The famous domino effect that is much talked about in financial markets, is once more obvious in today’s trades. The Sensex is down over 600 points, The Nifty has lost around 200 points, the rupee is below 70 and GOI 10-year bonds yields have moved higher.
This fresh bout of selling began towards the end of last week with the US President, Donald Trump ratcheting up trade war tensions once again, with announcement of 10 per cent tariff on $300 billion of goods from China from September 1, in addition to 25 per cent tariff on $250 billion worth of imports.
This further impacted sentiment, that were already edgy due to the Fed’s hawkish policy statement. US stocks sold-off on Friday with the Nasdaq composite index and the S&P 500 recording their worst weekly loss in the year.
And there was utter mayhem in Asian markets on Monday morning with the Nikkei, Hang Seng and ASX trading more than 2 per cent lower. China’s Shanghai Composite was lower by a milder 0.81 per cent.
The turbulence has now hit currency market with the Chinese yuan moving to the lowest level in a decade, sliding below 7 against the dollar. It is obvious that China isn’t going to take US’ tariff threat lying down and intends to hit back through a weaker currency.
According to reports, the People’s Bank of China, set its reference rate for the currency at 6.9225, which is the lowest rate since December. The Chinese currency is allowed to fluctuate 2 per cent up or down from this band everyday. A weaker yuan is bad news for all countries that do trade with China as it affects their external accounts adversely.
The dollar index is trading off its highs recorded last week, at 97.9. But the US will now have to spend considerably in forex reserves to keep the dollar from strengthening, and hurting its economy further.

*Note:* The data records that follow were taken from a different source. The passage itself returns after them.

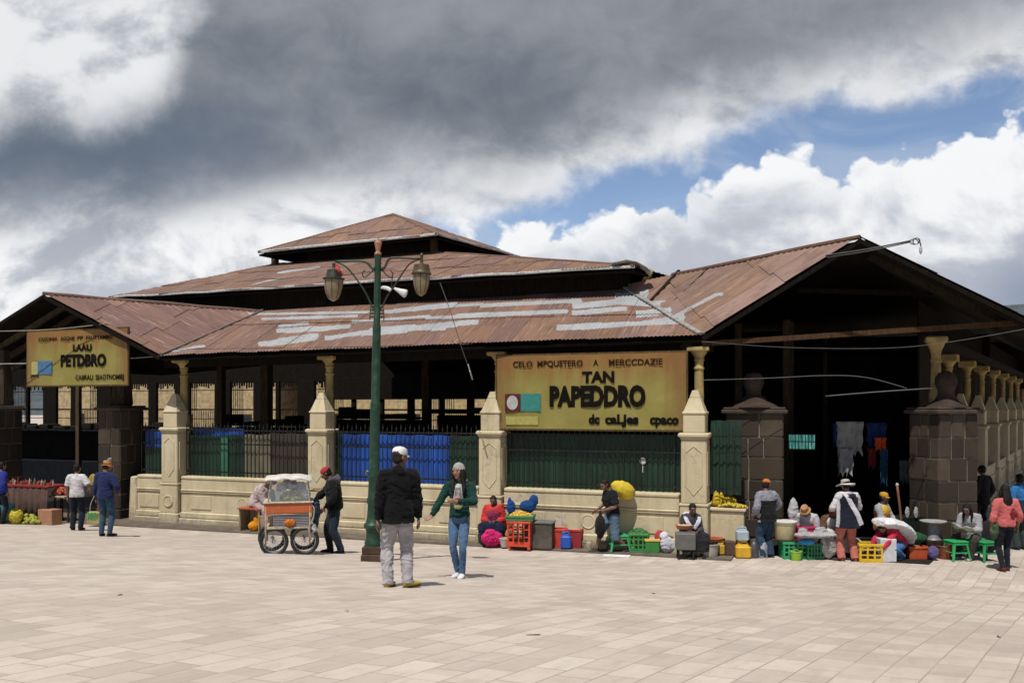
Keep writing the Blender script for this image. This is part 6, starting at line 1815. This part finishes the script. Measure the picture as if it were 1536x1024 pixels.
blob('red_bundle', 'red cloth bundle beside the yellow-rimmed crate', 'bundle', base(990, 829), (.13, .14, .24), (0.36, 0.05, 0.05), vox=.018)
blob('white_bundle', 'white crumpled bundle right of the red cloth', 'bundle', base(1000, 831), (.15, .12, .18), (0.60, 0.60, 0.66), vox=.018, extra=[((-.05, 0, .36), (.10, .08, .10)), ((.1, 0, .15), (.09, .09, .12))])
blob('dark_bundle', 'black bundle lying against the wall left of the grey box', 'bundle', base(1006, 829), (.30, .14, .2), (0.022, 0.02, 0.02), vox=.025)
# -- the seated woman's pitch
g = base(1028, 838)
box('grey_box', 'grey box on dark legs standing in front of the white-shawled woman', 'box', g, -6, .40, .34, .34, (0.12, 0.12, 0.11), legs=.18)
bucket('basket', 'shallow orange basket held on the lap of the white-shawled woman', 'basket', up(g + V((.04, .30, 0)), .56), .16, .20, .09, (0.50, 0.17, 0.07), handle=False, fill=(.55, .42, .32))
bucket('tub', 'pale cream tub with a thick rim beside the yellow can', 'tub', base(1061, 835), .22, .25, .26, (0.42, 0.39, 0.33), handle=False)
bucket('basin', 'orange basin filled with goods standing on the cream tub', 'basin', up(base(1068, 832), .27), .20, .27, .08, (0.50, 0.15, 0.05), handle=False, fill=(.30, .07, .03))
blob('lilac_ball', 'round lilac ball on the orange basin', 'ball', up(base(1072, 830), .34), (.14, .14, .15), (0.40, 0.40, 0.60), fold=.003, vox=.018, kind='plastic')
mb = MB(); mb.lathe([(.24, 0), (.18, .25), (.10, .55), (.03, .80), (.01, .88)], 14); me = remesh(mb, .02, 1, .03, 8); me.materials.append(MAT('cloth', (.014, .014, .03))); o = link('closed_umbrella', me, None, True); o.location = base(1068, 824); tag(o, 'closed dark navy umbrella leaning behind the lilac ball', 'umbrella')
jug('narrow mustard can wedged beside the cream tub', base(1081, 834), 4, .16, .2, .30, (0.50, 0.32, 0.03))
box('cardboard_box', 'low brown box before the counter, left of the yellow jerry can', 'box', base(1094, 834), 3, .22, .26, .30, (0.10, 0.065, 0.055), kind='paper')
yj = base(1114, 836)
jug('square yellow jerry can under a pale blue water bottle', yj, -4, .32, .28, .34, (0.62, 0.36, 0.02), cap_col=(.6, .35, .03))
jug('pale blue water bottle standing on the yellow jerry can', up(yj + V((0, .04, 0)), .35), 5, .25, .22, .30, (0.36, 0.45, 0.50), 'water_bottle', 'bottle', (.3, .4, .5))
# low counter with the yellow cloth
ct = V((5.05 - 0.55, 18.95, 0)); ct = atz(1092, 18.85)
root = empty('masonry_counter', ct, YAW, 'low cream counter between the last pier and the stone pillar', 'counter')
mb = MB(); mb.box((-.36, -.2, 0), (.36, .3, .95), bev=.02); mb.build('body', M_CREAM, root)
mb = MB(); mb.box((-.40, -.24, .952), (.40, .34, 1.02), bev=.02); mb.build('top', M_CREAM, root)
cl = empty('yellow_banner', up(ct + V((-.06, .02, 0)), 1.02), rad(-12), 'yellow printed cloth draped over goods on the cream counter', 'cloth')
mb = MB(); mb.box((-.30, -.06, 0), (.26, .16, .24), TR(0, 0, 0, 0, 0, .10), taper=.92, bev=.05); mb.box((-.30, -.04, .1), (-.02, .14, .36), TR(0, 0, 0, 0, 0, .16), taper=.8, bev=.06); me = remesh(mb, .018, 4, .022, 7); me.materials.append(MAT('cloth', (0.58, 0.42, 0.03))); link('cloth', me, cl, True)
mb = MB()
for k in range(14): mb.ball((r_.uniform(-.12, .18), -.075 - .01 * (k % 2), r_.uniform(.06, .28)), (r_.uniform(.012, .04), .02, r_.uniform(.01, .025)), 8, 6)
mb.build('printed_marks', MAT('cloth', (0.06, 0.035, 0.02)), cl, smooth=True)
produce('row of small yellow fruit along the front of the cream counter', 'yellow_fruit', 'fruit', up(ct + V((.06, -.14, 0)), 1.02), .30, .06, .05, 46, .035, (0.52, 0.38, 0.04), -20, 7)
for x, c_, l_ in ((1131, (.10, .10, .10), 'dark steel flask by the feet of the man in the pullover'), (1144, (.42, .44, .48), 'pale steel flask by the feet of the man in the pullover')):
    root = empty('steel_flask', base(x, 836), 0, l_, 'flask'); mb = MB(); mb.lathe([(.085, 0), (.10, .02), (.10, .26), (.06, .33), (.05, .34)], 16); mb.build('body', MAT('metal', c_, metallic=.5), root, smooth='auto'); mb = MB(); mb.lathe([(.05, .342), (.05, .385), (.03, .39)], 14); mb.build('lid', MAT('plastic', (.1, .1, .1)), root)
# -- pillar pitch: tubs, green crates
gc = base(1193, 836)
crate('plastic_crate', 'bright green slotted crate carrying the cream tub and blue bag', 'crate', gc, -3, .60, .42, .36, (0.02, 0.32, 0.13), slots=6)
box('board', 'thin dark board laid across the bright green crate', 'board', up(gc + V((.05, .05, 0)), .362), 0, .85, .45, .02, (.05, .04, .03), kind='wood')
bucket('tub', 'tall cream tub with a white lid on the green crate', 'tub', up(gc + V((-.20, .06, 0)), .384), .20, .24, .36, (0.52, 0.45, 0.26), lid=(.66, .64, .60), handle=False)
crate('plastic_crate', 'small crimson crate beside the tall cream tub', 'crate', up(gc + V((.22, .12, 0)), .384), 5, .40, .32, .28, (0.50, 0.03, 0.11), solid=True)
blob('blue_bag', 'flat sky blue bag hanging over the edge of the green crate', 'bag', up(gc + V((.16, -.20, 0)), .30), (.19, .12, .07), (0.05, 0.30, 0.62), vox=.016)
bucket('bucket', 'small lime green bucket before the bright green crate', 'bucket', base(1194, 840), .095, .125, .20, (0.30, 0.55, 0.04))
crate('plastic_crate', 'darker green crate between lime bucket and black tub', 'crate', base(1218, 837), 8, .38, .36, .34, (0.015, 0.17, 0.06), slots=5)
blob('black_sack', 'black sack bulging behind the darker green crate', 'sack', base(1224, 831), (.30, .22, .28), (0.012, 0.014, 0.014), vox=.024)
blob('grey_sheet', 'pale grey sheet of wares spread before the two hatted vendors', 'cloth', up(atz(1224, 18.1), .48), (.46, .20, .05), (0.36, 0.35, 0.36), vox=.02, extra=[((-.25, .05, .10), (.10, .08, .10)), ((.12, .05, .12), (.14, .10, .10))], fold=.025)
blob('standing_sheet', 'upright white folded cloth leaning at the foot of the stone pillar', 'cloth', up(atz(1190, 18.9), .55), (.12, .09, .34), (0.46, 0.45, 0.47), vox=.018, yaw=12)
blob('white_sack', 'tall white woven sack behind the legs of the woman in the sun hat', 'sack', base(1243, 838), (.19, .17, .28), (0.52, 0.49, 0.46), vox=.02, extra=[((.02, 0, .55), (.13, .11, .10))])
blob('white_sack', 'white sack right of the coral trouser legs', 'sack', base(1283, 834), (.16, .14, .20), (0.55, 0.53, 0.52), vox=.02)
crate('plastic_crate', 'bright yellow bottle crate in front of the crouching person', 'crate', base(1303, 841), -6, .46, .36, .38, (0.68, 0.44, 0.01), slots=3)
box('white_box', 'plain white carton next to the bright yellow bottle crate', 'box', base(1329, 841), -4, .33, .30, .48, (0.56, 0.57, 0.60), kind='paper')
# -- doorway: broom pole, sandals, dark tables
root = empty('wooden_pole', atz(1350, 18.6), 0, 'upright wooden pole with a pale knob behind the crouching person', 'pole')
mb = MB(); mb.tube([(.04, 0, 0), (.02, 0, .8), (-.06, 0, 1.50)], .026, 8, 3); mb.build('shaft', MAT('wood', (0.20, 0.095, 0.055)), root, smooth=True)
mb = MB(); mb.ball((-.062, 0, 1.53), (.034, .034, .04), 10, 8); mb.build('knob', MAT('plastic', (.45, .42, .38)), root, smooth=True)
st = atz(1395, 18.9)
box('trestle_table', 'dark cloth-covered table in the doorway under the white sandals', 'table', atz(1378, 19.6), 6, 1.3, .5, .74, (0.012, 0.018, 0.014), kind='stone')
for k, x in enumerate((1361, 1374)):
    o = blob('sandal', ('left' if k == 0 else 'right') + ' of two white sandals propped on the dark doorway table', 'sandal', up(atz(x, 19.3), .72), (.055, .022, .13), (0.38, 0.38, 0.37), vox=.011, fold=.012, kind='plastic', group='white sandals on the table')
root = empty('scale_stand', atz(1400, 18.5), 0, 'grey pedestal with a flat white pan between doorway table and green stools', 'scale')
mb = MB(); mb.lathe([(.17, .38), (.14, .42), (.13, .66), (.10, .72), (.0001, .72)], 16); mb.build('body', MAT('metal', (.22, .22, .23)), root, smooth='auto'); mb = MB(); mb.lathe([(.16, .722), (.27, .76), (.27, .775), (.0001, .765)], 20); mb.build('pan', MAT('metal', (.5, .5, .5)), root, smooth='auto')
mb = MB(); mb.box((-.2, -.17, 0), (.2, .17, .379), bev=.02); mb.build('base', MAT('wood', (.03, .022, .018)), root)
crate('plastic_crate', 'orange crate on the ground below the dark doorway table', 'crate', atz(1372, 18.35), 4, .40, .34, .27, (0.46, 0.075, 0.02), solid=True)
blob('green_sack', 'dark green sack lying over the orange crate', 'sack', up(atz(1366, 18.5), .28), (.36, .2, .13), (0.014, 0.075, 0.03), vox=.024)
blob('purple_bundle', 'small purple bundle between orange crate and brown bucket', 'bundle', atz(1400, 18.1), (.11, .10, .15), (0.12, 0.10, 0.24), vox=.018)
bucket('bucket', 'rusty brown bucket beside the green stools', 'bucket', atz(1416, 18.3), .13, .16, .28, (0.23, 0.055, 0.02))
stool('bright green stool right of the rusty bucket', atz(1434, 18.1), 8, .36, .42, (0.02, 0.34, 0.10))
stool('dark green stool under the reading woman', atz(1460, 18.35), -6, .36, .44, (0.015, 0.20, 0.07))
stool('green stool nearest the woman in the coral jumper', atz(1478, 18.0), 12, .34, .42, (0.02, 0.26, 0.08))
hp = world(r16, (J16['wrL'] + J16['wrR']) / 2)
mb = MB(); nx = 8; pts = []; q = []
for j in range(5):
    for i in range(nx + 1): pts.append(V(((i / nx - .5) * .40, (j / 4 - .5) * .26, .02 * math.sin(i * 1.4 + j) + .05 * abs(i / nx - .5) * 2)))
for j in range(4):
    for i in range(nx): q.append((j * 9 + i, j * 9 + i + 1, (j + 1) * 9 + i + 1, (j + 1) * 9 + i))
mb.faces(pts, q); o = mb.build('newspaper', MAT('paper', (0.50, 0.47, 0.42)), None, smooth=True); o.modifiers.new('t', 'SOLIDIFY').thickness = .008
o.location = hp + V((-.08, -.08, .03)); o.rotation_euler = (rad(-30), rad(8), rad(-40)); tag(o, 'crumpled newspaper held by the woman on the green stool', 'newspaper')
blob('shoulder_bag', 'black bag behind the back of the reading woman', 'bag', atz(1480, 18.9), (.24, .2, .36), (0.016, 0.015, 0.016), vox=.024)
blob('red_shoulder_bag', 'dark red bag on the shoulder of the woman in the coral jumper', 'bag', world(r9, J9['shR']) + V((-.10, -.03, -.42)), (.085, .09, .20), (0.26, 0.02, 0.03), vox=.016)
blob('green_bag', 'green and tan bag hanging at the right side of the woman in the coral jumper', 'bag', world(r9, J9['wrL']) + V((.05, .0, -.24)), (.07, .10, .20), (0.06, 0.11, 0.05), vox=.016)
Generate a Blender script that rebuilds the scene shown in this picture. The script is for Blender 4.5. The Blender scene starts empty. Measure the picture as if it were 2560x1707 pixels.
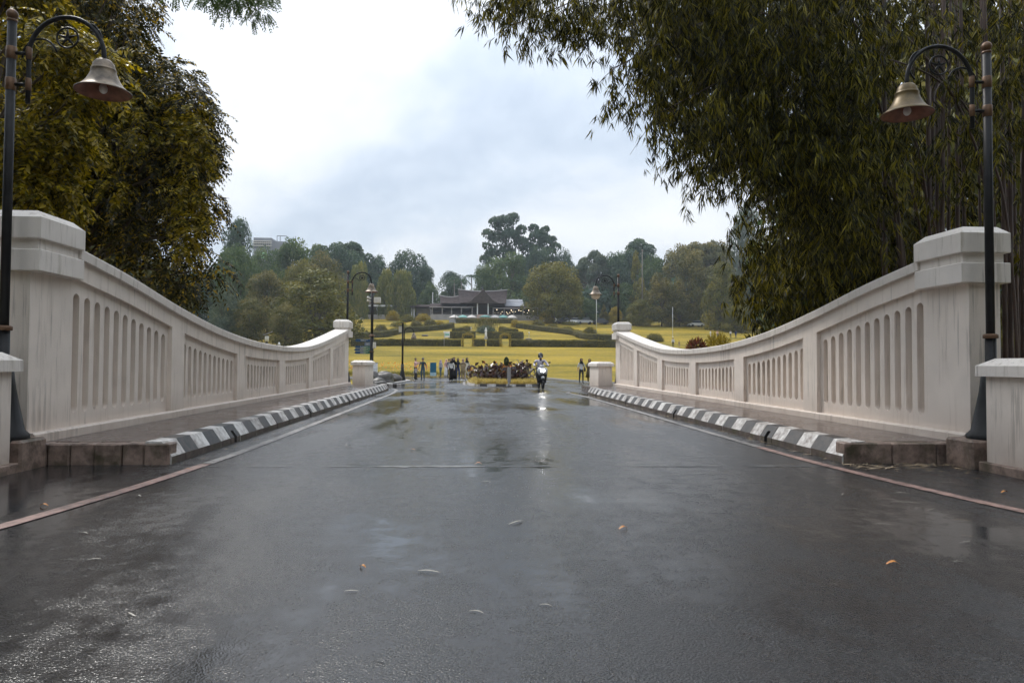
import bpy, bmesh, math, random
import numpy as np
from mathutils import Vector, Matrix

random.seed(7)
RNG = np.random.default_rng(7)
SC = bpy.context.scene
COL = SC.collection
PI = math.pi

# ------------------------------------------------------------------ camera
F_PX, YAW, PITCH, ROLL, CAM_H = 1801.0, 0.0576, 0.0300, 0.0058, 1.2   # focal length in pixels of a 2560 px wide picture
_fw = Vector((math.sin(YAW) * math.cos(PITCH), math.cos(YAW) * math.cos(PITCH), math.sin(PITCH)))
_rt = Vector((math.cos(YAW), -math.sin(YAW), 0))
_up = _rt.cross(_fw)
_rt2 = math.cos(ROLL) * _rt + math.sin(ROLL) * _up
_up2 = -math.sin(ROLL) * _rt + math.cos(ROLL) * _up
cam_d = bpy.data.cameras.new('camera')
cam = bpy.data.objects.new('camera', cam_d)
COL.objects.link(cam)
m = Matrix.Identity(4)
for i in range(3):
    m[i][0], m[i][1], m[i][2] = _rt2[i], _up2[i], -_fw[i]
m[2][3] = CAM_H
cam.matrix_world = m
cam_d.sensor_width = 36
cam_d.lens = 36 * F_PX / 2560
cam_d.clip_start, cam_d.clip_end = 0.05, 3000
SC.camera = cam

# ------------------------------------------------------------------ world, sun, exposure
SUN_EL, SUN_AZ = 50.0, -34.0          # degrees; azimuth from the road's far end, left is negative
world = bpy.data.worlds.new('World')
SC.world = world
world.use_nodes = True
nt = world.node_tree
for n in list(nt.nodes):
    nt.nodes.remove(n)


def N(tree, typ, **kw):
    n = tree.nodes.new(typ)
    for k, v in kw.items():
        if k.startswith('i_'):
            key = k[2:]
            key = int(key) if key.isdigit() else key.replace('_', ' ')
            n.inputs[key].default_value = v
        else:
            setattr(n, k, v)
    return n


def ramp(tree, stops, interp='LINEAR'):
    r = tree.nodes.new('ShaderNodeValToRGB')
    r.color_ramp.interpolation = interp
    els = r.color_ramp.elements
    while len(els) > 1:
        els.remove(els[-1])
    for i, (p, c) in enumerate(stops):
        e = els[0] if i == 0 else els.new(p)
        e.position = p
        e.color = (c[0], c[1], c[2], 1) if len(c) == 3 else c
    return r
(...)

There is a run towards safe havens with the yen and US 10-year treasury bonds witnessing a jump in prices.
Riskier assets such as emerging market currencies have taken a hit with the rupee taking a sharp cut, falling below the 70 mark, to trade around 70.5 currently. There would be fear of money getting pulled out of Indian debt instruments if the trade war escalates and this is expected to further apply pressure on the rupee. India’s 10-year bond yield spiked to 6.4 per cent.
These increasing tensions are likely to make the RBI re-think on cutting rates aggressively in the upcoming monetary policy. India can not afford to let foreign portfolio outflows accelerate out of debt; which becomes imminent if the policy rates are cut too sharply.